Following immediately upon Paul’s article in that same spring, 2010, issue of UU World, was Rosemary Bray McNatt’s article, titled “We Must Change.” She says it’s not just that “UU culture” encompasses more than race: “We… underestimate the reality of resistance [to multiculturalism] in our congregations, a resistance rooted not so much in racism as in matters of class and culture.” Those who are continuing the conversation in print and online have picked up on Rosemary McNatt’s article, and they keep trying to have reasonable discussion and debate about “UU culture” — does it include listening to National Public Radio stations, and not listening to hip hop? — and then try to reason how we might get change that culture.

Reasonable debate, however, turns out to be a fairly useless strategy. You can reason it out this way: Social systems can be modeled as multi-loop non-linear feedback systems, which means their behavior will be counter-intuitive. Therefore, if the majority of Unitarian Universalists stop talking about National Public Radio, and start listening to hip hop music, that only affects one feedback loop within the complex multi-loop system; the equilibrium of the overall system will not change. If we want to change and become multicultural, reason is the wrong tool for the job; reason is simply inadequate for developing a sufficiently accurate mental model that would adequately guide us into multiculturalism.

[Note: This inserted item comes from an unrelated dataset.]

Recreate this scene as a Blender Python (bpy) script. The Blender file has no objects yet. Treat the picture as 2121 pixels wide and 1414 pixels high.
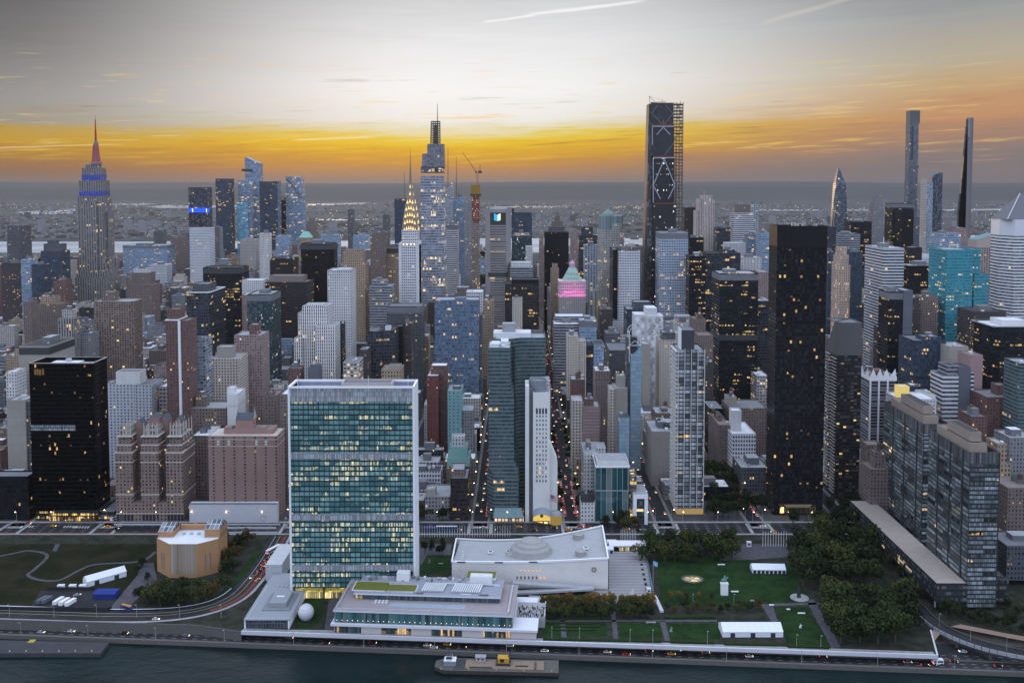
import bpy,math,random
from mathutils import Vector
import numpy as np
rnd=random.Random(7)
S=bpy.context.scene
COL=S.collection
FP,CX,V0,H,PT=1900.0,1075.0,383.0,300.0,0.054
CV=V0+FP*math.tan(PT)
cam=bpy.data.cameras.new('camera');co=bpy.data.objects.new('camera',cam);COL.objects.link(co)
co.location=(0,0,H);co.rotation_euler=(math.pi/2-PT,0,0)
cam.sensor_width=36;cam.lens=FP/2121*36
cam.shift_x=(1060.5-CX)/2121;cam.shift_y=-(707-CV)/2121
cam.clip_start=1;cam.clip_end=90000
S.camera=co
S.view_settings.view_transform='Standard';S.view_settings.look='None'
S.view_settings.exposure=0.0;S.view_settings.gamma=1
S.render.engine='CYCLES'
cy=S.cycles
cy.use_denoising=True;cy.denoiser='OPENIMAGEDENOISE'
cy.max_bounces=4;cy.diffuse_bounces=1;cy.glossy_bounces=3;cy.transmission_bounces=2;cy.volume_bounces=1
cy.transparent_max_bounces=8;cy.caustics_reflective=False;cy.caustics_refractive=False
cy.sample_clamp_indirect=4.0;cy.use_adaptive_sampling=False
cy.use_light_tree=True
def srgb(r,g,b):
 f=lambda c:(c/255/12.92)if c/255<=0.04045 else((c/255+0.055)/1.055)**2.4
 return(f(r),f(g),f(b),1)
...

How then are we to change? It will be messy. A decade and a half of experience with congregational social systems has led me to believe that true change happens in one area when you are working on something that is only tangentially related. Want to grow your children’s program? Don’t bother with advertising aimed at new families, pour your energy into teacher training and youth ministries. Want to increase worship attendance 10% in a year? Ignore your membership committee, and instead teach your congregation how to sing lustily. Want to become multicultural? Don’t effusively welcome the people of color who actually do show up at your church, but instead claim your congregation’s identity as an introverted church (or your identity as an extroverted church, if that’s the case).

Not that it’s that simple: there is no step-by-step checklist that will lead to multiculturalism — that would be too reasonable to work. Throw out your checklists and your reasoned arguments. If I might quote Yoda: “No UU culture there is. Only people who are UU, there are. Hmmmmmm.”

Hmmmmm, indeed.

9 thoughts on ““No UU culture there is….”

  1. Jaume

    Thank you for your thoughtful contribution to this reasoned debate. I found it most enlightening.

  2. Bill Baar

    That whole issue of UU World made us look an awfully introverted Church, and an odd bunch who immediately size up others by how they’re not like us.

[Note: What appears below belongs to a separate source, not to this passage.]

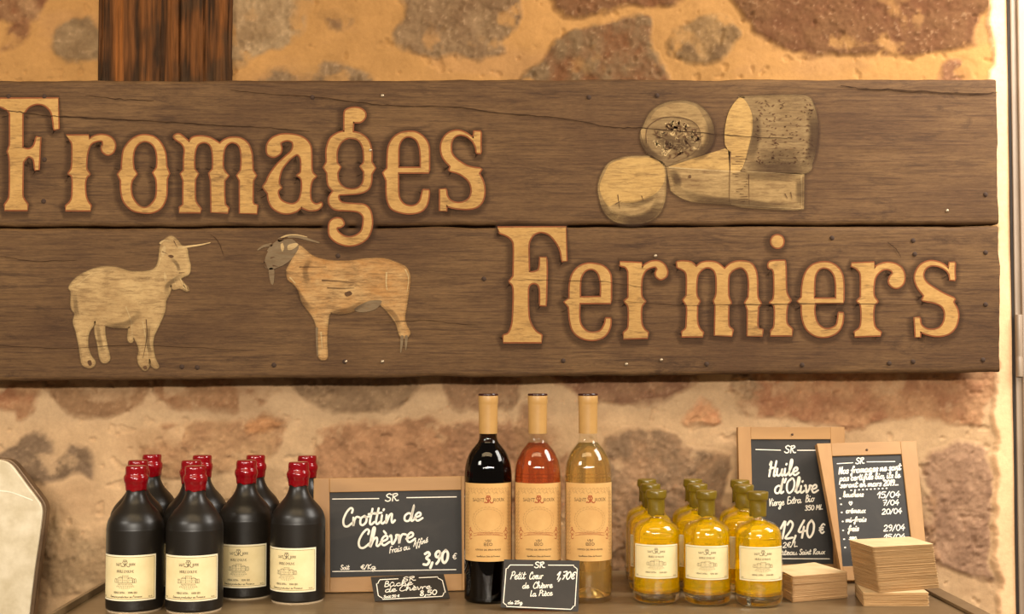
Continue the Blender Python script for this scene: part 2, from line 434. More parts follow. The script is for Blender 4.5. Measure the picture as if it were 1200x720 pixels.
def plank(tl, tr, br, bl, seed):
    nx, nz = 260, 28
    T = on_y([tl, tr], SY); B = on_y([bl, br], SY)
    u = np.linspace(0, 1, nx); v = np.concatenate([[0, .012, .03], np.linspace(.07, .93, nz-6), [.97, .988, 1]])
    U, V = np.meshgrid(u, v); U = U.ravel(); V = V.ravel()
    p = (T[0]+(T[1]-T[0])*U[:, None])*(1-V[:, None])+(B[0]+(B[1]-B[0])*U[:, None])*V[:, None]
    n = fbm(p[:, 0], p[:, 2]*0+seed, 300+seed, 14, 4)-.5
    p[:, 2] += n*.006*np.where(V < .5, (1-V*2)**4, (2*V-1)**4)
    p[:, 0] += (fbm(p[:, 0]*0+seed, p[:, 2], 320+seed, 30, 3)-.5)*.006*(U > .999)
    e = np.minimum(V, 1-V)*.26; r = .006
    p[:, 1] += np.where(e < r, (1-np.sqrt(np.maximum(0, 1-(1-np.minimum(e, r)/r)**2)))*.005, 0)
    p[:, 1] += np.where(U > .997, .0012, 0)
    K = len(v); mb = MB()
    f = [(j*nx+i, (j+1)*nx+i, (j+1)*nx+i+1, j*nx+i+1) for j in range(K-1) for i in range(nx-1)]
    per = list(range(nx))+[j*nx+nx-1 for j in range(1, K)]+[(K-1)*nx+i for i in range(nx-2, -1, -1)]+[j*nx for j in range(K-2, 0, -1)]
    pb = p[per].copy(); pb[:, 1] = SY+.036; k0 = len(p); N = len(per)
    f += [(per[i], per[(i+1) % N], k0+(i+1) % N, k0+i) for i in range(N)]+[tuple(range(k0, k0+N))]
    mb.add(np.vstack([p, pb])-SO, f)
    return mb.build('plank', M_BOARD, sign, smooth=True, angle=50, fix=True)
PK1 = plank((-70, 94.5), (1168, 93), (1170, 263), (-70, 265.5), 1)
PK2 = plank((-70, 268.0), (1171, 265.2), (1172, 436.5), (-70, 447.5), 2)

M_GOLD = paint('ochre_letter_paint', (178,140,84), (100,73,45), .52, .70, (158,120,68))
M_RED = paint('red_outline_paint', (134,76,44), (112,82,54), .54, .76)
M_HALO_COL = s2l((60,39,24))
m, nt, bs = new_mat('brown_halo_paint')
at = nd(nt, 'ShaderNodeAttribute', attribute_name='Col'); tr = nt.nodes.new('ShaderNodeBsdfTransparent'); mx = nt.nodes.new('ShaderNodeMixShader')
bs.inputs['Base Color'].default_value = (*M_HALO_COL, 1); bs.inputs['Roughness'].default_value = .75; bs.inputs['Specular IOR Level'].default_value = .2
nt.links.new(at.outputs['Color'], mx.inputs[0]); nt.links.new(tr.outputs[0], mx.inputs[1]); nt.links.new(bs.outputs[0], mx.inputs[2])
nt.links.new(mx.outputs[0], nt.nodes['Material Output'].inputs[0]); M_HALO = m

A_, B_, C_, D_, E5 = (0,108,5), (130,145,6), (280,145,6), (360,120,4), (430,145,6)
F_, G_, H_, I_ = (580,260,5), (720,290,6), (860,270,5), (970,290,6)
LETTERS = [
 (A_, ["-35,40! 340,38! 342,215! 318,218! 312,160 298,110 260,75 210,68 165,88 140,120! 130,130! 130,325! 150,335 175,335 200,315 215,265! 235,265! 225,455! 207,455! 200,400 180,378 160,378 133,410! 130,590 140,630 160,658! 160,690! 28,690! 30,660! 50,630 58,590 58,400 45,350! 60,310! 60,130! 50,110 20,90 -10,80 -35,80!"]),
 (A_, ["388,255! 518,255! 522,280! 535,270! 560,257 600,252 645,265 672,300 665,345 635,365 605,350 597,325 605,312! 600,285 565,285 530,305 512,350 505,400 505,450 525,482! 505,500 497,540 500,600 512,640 530,665! 530,692! 385,692! 388,668! 415,640 425,600 425,500 402,478! 420,450 425,400 425,310 415,285!"]),
 (B_, ["240,82 300,95 350,140 380,210 388,300! 408,352! 392,385! 390,440 385,520 350,590 290,622 215,622 150,605 95,550 75,480 72,400! 50,355! 78,320! 82,250 95,180 140,120 190,90",
       "240,120 290,140 320,190 328,260 325,310! 298,345! 320,385! 325,440 318,520 280,575 235,595 190,575 150,520 138,450 145,400! 180,352! 158,320! 152,260 160,190 190,140"]),
 (B_, ["445,95 460,78 485,78 520,105 550,132! 575,100 630,90 690,100 730,120 765,143! 800,115 850,100 910,105 960,140 985,200 992,260 995,330! 1020,365! 998,400! 995,470 995,555! 1005,570! 1028,575! 1025,630! 908,628! 908,400! 888,365! 915,330! 920,260 915,190 895,145 850,128 810,150 790,200 785,300 800,340! 825,365! 795,400! 795,500 800,570! 825,595! 820,625! 708,622! 705,400! 692,350! 718,320! 720,250 712,180 690,140 650,128 610,145 590,190 583,260 585,320! 612,352! 590,390! 588,480 595,550 630,600! 628,622! 480,622! 485,590! 510,570! 512,400! 492,352! 515,330! 515,250 520,180 500,140 470,118"]),
 (C_, ["240,232 205,215 197,180 205,140 240,100 300,78 370,78 440,95 485,130 505,180 508,300! 515,345 542,370! 515,395 500,450 500,520 515,555 545,570 580,558! 578,580 550,602 500,608 460,595 440,583! 400,615 340,630 280,618 235,585 212,540 205,490! 170,445! 195,410 215,365 260,300 320,240 365,200 382,165 378,130 345,115 310,122 290,140 298,175 290,205 270,222",
       "415,215 437,250 440,310! 435,345 410,365! 435,380 445,420 440,490 420,545 380,568 330,560 290,535 272,490 278,465! 298,448! 280,425 282,380 300,320 340,265 385,225"]),
 (D_, ["175,60! 180,40 205,28 240,28 268,45 270,70 250,90 225,92 215,90! 212,140! 250,150 285,180 300,230 300,280! 318,308! 300,335! 297,380 280,410 240,425 180,430 150,432 145,450 165,472 220,478 265,482 292,505 302,545 300,590 280,635 240,662 190,670 140,655 108,625 103,590 110,560 135,545 160,550 170,570 158,582 138,588 145,610 180,632 220,630 255,605 265,560 262,530 235,510 180,505 130,500 105,475 105,445 125,415! 100,385 95,330! 78,305! 93,280! 92,220 110,170 145,145 175,138!",
       "205,165 240,175 262,210 268,260 266,285! 250,300! 268,325! 265,370 245,400 210,410 170,400 145,370 140,330! 155,303! 138,285! 138,230 155,190 180,170"]),
 (E5, ["280,60 340,62 395,95 430,150 435,220 435,342! 218,342! 218,460 225,520 255,565 300,582 345,575 375,545 388,500 395,468! 435,470! 430,530 410,585 370,618 300,630 230,620 175,595 148,545 140,480 140,400! 115,345! 145,315! 147,230 155,160 185,105 230,72",
       "220,312! 380,312! 380,230 372,165 350,115 310,90 270,92 235,125 220,180"]),
 (E5, ["755,55! 800,57! 797,130 800,205! 772,205! 768,165 745,120! 700,85 650,75 610,95 590,140 592,200 615,240 660,275 720,305 805,318! 785,350! 815,410 825,480 810,545 770,585 710,598 640,595 585,585 558,570! 558,612! 515,612! 515,462! 555,462! 562,510 590,545 640,560 690,550 725,520 738,470 725,415 690,375 640,345 580,330! 590,300! 545,250 525,200 525,140 550,90 590,60 640,50 690,65 735,95 750,105!"]),
 (F_, ["15,35! 415,33! 418,230! 395,230! 385,170 360,120 320,75 270,58 225,75 200,115 195,150! 198,295! 220,298 255,285 265,250! 265,210! 300,212! 302,300 297,490! 265,488! 265,400 250,365 220,358 198,375 192,400! 195,540 210,600 240,645 272,665! 272,705! 50,705! 50,668! 80,655 100,610 108,540 110,390 85,352! 110,320! 112,150 100,105 70,80 30,65!"]),
 (F_, ["570,247 630,260 670,300 678,350 678,475! 495,475! 493,560 505,610 540,645 580,652 620,640 645,600 650,568! 677,568! 672,620 645,665 600,688 545,690 490,670 455,630 440,570 435,500! 408,470! 438,450! 440,370 455,310 490,268 530,250",
       "497,445! 622,442! 622,360 605,300 570,275 530,285 505,320 497,370"]),
 (G_, ["40,105! 190,112! 195,150! 215,125 260,102 310,100 350,125 370,170 360,205 325,222 298,205 292,180 305,155! 290,135 260,138 225,155 200,190 188,240 188,340 215,382! 190,415 185,470 190,540 210,580 235,598! 232,635! 65,640! 68,600! 95,575 102,530 100,420 70,380! 100,355! 100,200 95,160 75,135 42,128!"]),
 (G_, ["440,105! 480,100 540,108 575,140! 610,112 660,103 720,112 775,155! 820,115 880,100 950,110 985,150 1000,210 1003,330 1010,365 1030,395! 1008,420! 1005,560 1040,580! 1038,620! 938,622! 940,440! 920,390! 945,350! 948,250 935,180 900,142 860,145 820,170 800,210 798,320 805,360 820,390! 800,410! 798,520 805,560 830,580! 825,620! 708,618! 712,410! 700,375! 718,330 720,230 708,170 670,140 630,145 595,175 578,220 575,330 600,378! 580,410! 580,520 595,570 622,600! 620,625! 475,625! 478,595! 505,570 510,520 512,420 485,372! 510,340! 512,230 505,180 480,155 445,140!"]),
 (H_, ["205,195 225,183 298,180! 302,230 305,350 315,385 332,412! 312,440 305,500 310,550 340,580! 340,615! 215,615! 220,590! 238,560 240,450 212,425! 235,395 238,300 236,245! 225,225 205,218",
       "255,30 280,40 290,65 280,92 255,102 230,90 220,65 230,40"]),
 (H_, ["510,190 570,195 620,235 640,300 640,425! 475,425! 470,480 485,540 520,575 560,580 600,560 612,520 615,485! 640,487! 632,550 605,595 555,620 500,622 450,600 415,555 400,490 400,440! 375,415! 398,395! 403,320 420,255 455,210",
       "468,402! 600,402! 600,320 590,265 565,230 530,217 495,230 472,280"]),
 (I_, ["168,115! 325,108! 328,155! 350,130 400,112 460,115 515,145 538,200 528,255 490,283 455,275 432,245 440,210 460,185! 450,162 410,150 370,165 335,205 322,260 322,340 350,382! 325,410 318,480 325,550 345,580 372,598! 370,618! 190,625! 192,595! 225,570 238,520 235,410 208,380! 235,350! 235,230 230,180 200,145 170,132!"]),
 (I_, ["858,108! 893,108! 890,160 893,228! 862,228! 858,190! 830,155 780,130 730,125 690,145 670,185 675,220 700,255 750,290 820,330 893,362! 880,385! 910,440 915,500 890,570 840,610 770,622 700,610 650,590! 648,630! 620,632! 612,495! 645,495! 655,545 690,575 740,582 790,565 820,520 825,460 805,415 760,390 700,378 665,372! 680,340! 640,290 615,230 620,180 650,130 700,102 750,100 810,120 850,155!"]),
]
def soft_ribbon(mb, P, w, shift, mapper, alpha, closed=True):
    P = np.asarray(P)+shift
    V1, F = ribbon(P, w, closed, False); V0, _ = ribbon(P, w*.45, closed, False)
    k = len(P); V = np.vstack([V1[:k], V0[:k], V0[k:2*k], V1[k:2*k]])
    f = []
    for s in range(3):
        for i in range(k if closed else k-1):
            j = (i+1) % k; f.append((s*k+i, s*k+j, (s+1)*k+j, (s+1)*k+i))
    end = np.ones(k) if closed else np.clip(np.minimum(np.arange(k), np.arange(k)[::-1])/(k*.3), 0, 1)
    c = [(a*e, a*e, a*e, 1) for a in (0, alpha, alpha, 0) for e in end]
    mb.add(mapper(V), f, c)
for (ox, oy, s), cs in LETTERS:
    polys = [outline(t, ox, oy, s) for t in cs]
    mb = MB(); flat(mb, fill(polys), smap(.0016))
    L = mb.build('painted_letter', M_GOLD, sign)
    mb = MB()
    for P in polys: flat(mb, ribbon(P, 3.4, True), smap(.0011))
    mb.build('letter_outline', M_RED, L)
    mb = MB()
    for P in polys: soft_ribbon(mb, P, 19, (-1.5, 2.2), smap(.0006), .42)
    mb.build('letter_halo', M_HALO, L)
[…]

    That can be awfully off-putting to others who may not feel they’re all that different from us to begin with.

    I’d had to bring my Hispanic nieces to Church and have them greeted as different because I’m quite certain their thought is they’re no different at all from anyone in my Church.

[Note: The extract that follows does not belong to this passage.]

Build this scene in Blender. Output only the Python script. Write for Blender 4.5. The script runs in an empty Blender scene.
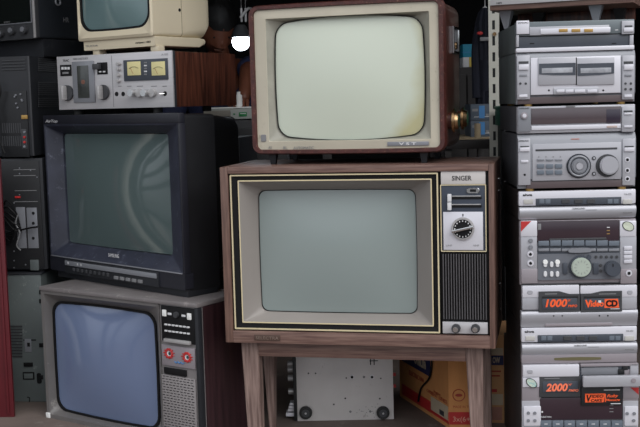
import bpy, bmesh, math, random
from mathutils import Vector, Matrix
random.seed(7)
C = bpy.context.scene.collection
R = math.radians
PI = math.pi

# ------------------------------------------------------------------ camera
F = 1066.5; PITCH = R(5.975); ROLL = R(-1.494); EYE = Vector((0, 0, .9224))
fw = Vector((0, math.cos(PITCH), -math.sin(PITCH)))
u0 = Vector((0, math.sin(PITCH), math.cos(PITCH))); r0 = Vector((1, 0, 0))
rt = r0*math.cos(ROLL) + u0*math.sin(ROLL)
up = -r0*math.sin(ROLL) + u0*math.cos(ROLL)
cd = bpy.data.cameras.new('camera'); cam = bpy.data.objects.new('camera', cd); C.objects.link(cam)
cd.sensor_width = 36; cd.lens = F/640*36; cd.clip_start = .05
m = Matrix((rt, up, -fw)).transposed().to_4x4(); m.translation = EYE
cam.matrix_world = m
bpy.context.scene.camera = cam

def ray(px, py): return fw*F + rt*(px-320) - up*(py-213.5)
def atY(px, py, Y):
    d = ray(px, py); return EYE + d*(Y/d.y)
def atZ(px, py, Z):
    d = ray(px, py); return EYE + d*((Z-EYE.z)/d.z)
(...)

    We seemed totally ill-at-ease in our own-skins in that UU World.

    That kind of estrangement just leaves everyone else uncomfortable with UU Churches.

  3. Dan

    Steve @ 4 — Jason Shelton’s article did not ring true for me. OK, so he happens to know lots of UU dorks, but the UU congregations I’ve been a part of have not been dominated by “dorky” people — more sports fans than dorks, in fact. As a self-proclaimed geek, I often feel like a fish out of water in UU settings — just the other day, I was talking to someone at this church who didn’t know what XKCD was!

    As for Star Wars, I work with kids, so I think of the Star Wars phenomenon as kids’ culture. Maybe my problem is that I’m such a geek that Star Wars seems mainstream to me. A reference to THX-1138, now that would be geeky….

  4. Victor

    The problem with most UUs who claim to be rationalists is that they are supremely irrational about religion. Any rational human would acknowledge that reason has limits, and that the search for truth involves exploring that which is largely unknowable by scientific means. Pascal says it best: “La coeur a ses raisons que the raison ne connait pas.” Mysticism, therefore, plays an important part in most religions traditions. Many of the smart and educated people I know who have gone to UU churches and weren’t impressed all tell me the same thing – there’s no sense of wonder, no sense of entering a sacred time and space. Living ethically and trying to save the world are noble goals – but most people (at least those who weren’t traumatized by early childhood religious experiences) are looking for something more from a religion.

  5. Dan

    Bill @ 6 — Yes, and there is no joy in San Jose or Silicon Valley tonight because of those doggone ‘Hawks.

    Victor @ 7 — Bingo.

  6. VB

    If we say reason is the highest virtue, then say we want to attract “diverse” people, what do we have to offer them beyond reason? A “church” that lives in its head is a dying institution these days; hoping that “rational faith” will attract a wider audience, in a culture that runs on direct transfer of emotion from the TV screen to the brain stem, is a losing proposition. Continuing to act like “God’s frozen people” will not get the job done.

    If we want to attract a diverse population, then we will have to stop being who we are now. We will have to stop preaching sermons that sound college lectures. We will have to start singing songs that make people want to jump up and clap and sing at the top of their voices. We wll have to hear meditation readings that stun us into awed silence, or wipe tears of joy or compassion from our eyes. We will have to hug everyone that comes through the door and tell them – truthfully – how glad we are that they came to us.

    That’s not who we have been, traditionally. We are comfortable being who we are and doing things like we have always done them. But as Anthony Robinson pointed out, you can get everything that model has to offer at the bookstore, the yoga class, the internet chat group. Why go to church if you don’t get connection or transformation?

    If we want to be something radically different than we are, we will attract different people. The message here, familiar and probably uncomfortable to those who grew up Christian, is “you are broken, but if you are ready to drastically change your life, you can be healed”. Are we really ready to do that?

    I see it happening in a few places (the recently posted video about Oak Ridge TN’s “celebration service” was very encouraging), but it’s going to take some deep, systemic change for that to become our standard operating procedure.